In many contaminant transport models, ¹⁴C is treated conservatively, and is assumed to move at the same velocity as groundwater.  However, this work and previous studies show that ¹⁴C moving through a carbonate aquifer can experience significant retardation. In this study, batch experiments were conducted to help understand the mechanisms that control ¹⁴C retardation, and improve reactive transport models.

Groundwater ¹⁴C is typically present as part of the bicarbonate anion, which tends not to sorb at naturally occurring groundwater pHs.  Even in the absence of sorption, there are several processes that may retard ¹⁴C.  These include matrix diffusion, precipitation/dissolution, and isotopic exchange with aquifer carbonate minerals. Batch experiments using ¹⁴C, high purity calcite, and dolomite were conducted to evaluate these processes.

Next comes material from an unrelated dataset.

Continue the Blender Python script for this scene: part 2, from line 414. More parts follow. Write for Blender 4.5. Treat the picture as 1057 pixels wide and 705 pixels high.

Minerals used in the experiments were analyzed via BET and SEM.  The experimental variables included mineral saturation state, particle age, and particle size, all of which affected ¹⁴C uptake.  Experiments suggest that ¹⁴C is very reactive with carbonate minerals, and that ¹⁴C activity is lost via a non-equilibrium uptake process that cannot be described by an isotherm.

A conceptual model of ¹⁴C uptake that captures the non-equilibrium retardation behavior was developed, incorporating exchange/sorption, exchange/recrystallization, and solid-phase diffusion reactions.  Carbon-14 uptake was modeled numerically using a continuous distribution of mass-transfer rate coefficients.  The numerical model describes a process where the sorbent mineral surface is divided into compartments, and a unique reaction rate is applied to each, rather than treating the mineral surface as a homogeneous, single reaction rate mass sink.  The set of reaction rates is calculated with a continuous gamma probability density function.  Mass-transfer rates varied from relatively fast (10^-2 h^-1) to very slow (10^-15 h^-1), depending on the experimental variables.